Elbagir also filed several exclusive reports on the story of Yehya Ibrahim, a Sudanese woman sentenced to death for committing apostasy – interviewing Ibrahim’s estranged family and her terrified husband. Her work on this story brought the attention of the world to Ibrahim’s plight, helping to generate the political pressure which eventually led the Sudanese government to grant her a reprieve.

She also led CNN’s coverage on the spiraling violence which engulfed the Central African Republic, traveling with the French troops as they worked to broker peace between entrenched Muslim and Christian fighters.

She reported from Somalia at the height of the Horn of Africa famine, and was granted an exclusive phone interview with Safia Gadhafi, the former Libyan leader’s wife, in Tripoli. Following the revolution in Egypt, Elbagir interviewed the Justice Minister Mohamed Abdelaziz al-Juindy, who called for former Egyptian President Hosni Mubarak to face the death penalty. She also reported from South Sudan as the new African country celebrated independence.

In 2019, Elbagir and her team won plaudits for their year long investigation into Father Luk Delft: The case of the predator priest, a pedophile priest who was sent to work for an aid organization in Africa, helping vulnerable families, even though his Catholic order knew he had been convicted of abusing children years earlier in Europe.

As a freelancer for CNN, she covered the escalating violence against women in the Congo; Nigeria’s 50th anniversary of independence; the South Sudanese Referendum; and CNN’s coverage of the Hajj.

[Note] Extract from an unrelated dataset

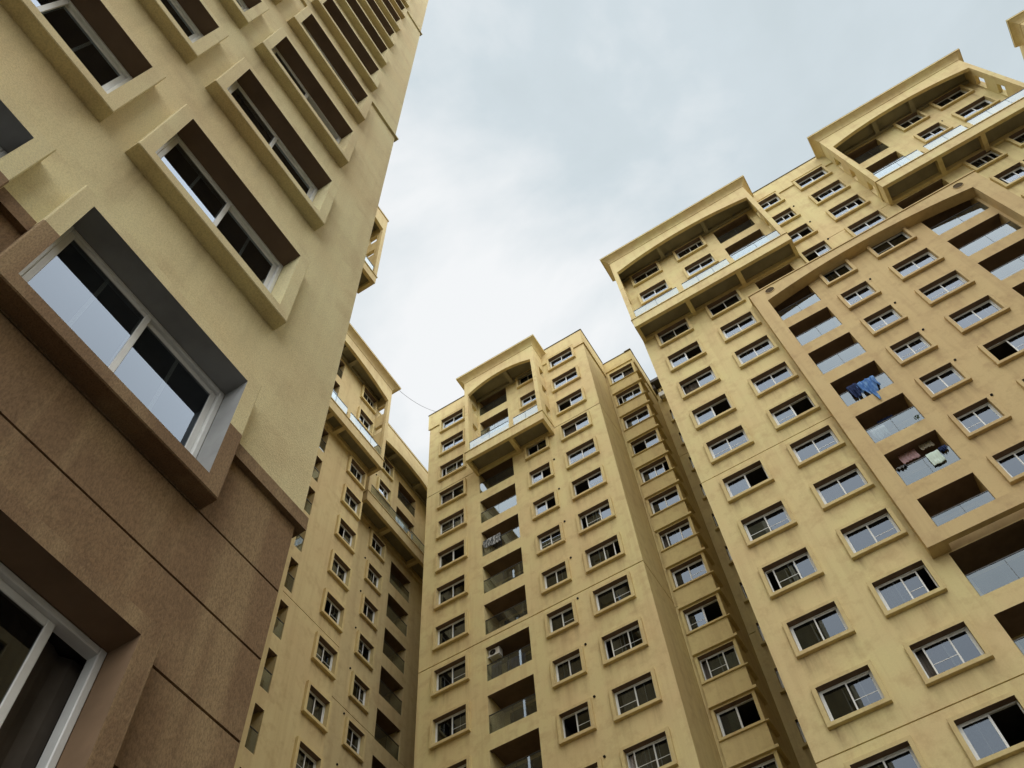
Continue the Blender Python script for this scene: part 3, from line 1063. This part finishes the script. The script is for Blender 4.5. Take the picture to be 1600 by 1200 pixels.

Before joining CNN, Sudanese-born Elbagir worked in various capacities for the UK’s Channel 4 for a number of years starting in 2005: She freelanced from Kabul for Channel 4 News; reported for the “Unreported World” documentary strand; and both reported and presented for Channel 4 News and More4 News.

During this period, Elbagir’s exclusives included getting the first interview with the Aegis security company whistleblower on the Iraq “Trophy Videos” (2005); interviewing Jacob Zuma in the run-up to his rape trial (2006); being the only Western journalist reporting from Mogadishu during the U.S. bombing of Somalia (2007); and broadcasting the first televised evidence of Iranian weaponry smuggled to the Taliban (2009).

Elbagir began her journalism career as a stringer with Reuters in 2002 reporting from Sudan, and one of the first to provide footage from inside Darfur; while also filing material for the Economist, the FT and Radio France International. She stayed on with Reuters as a London-based Graduate Trainee through to 2005.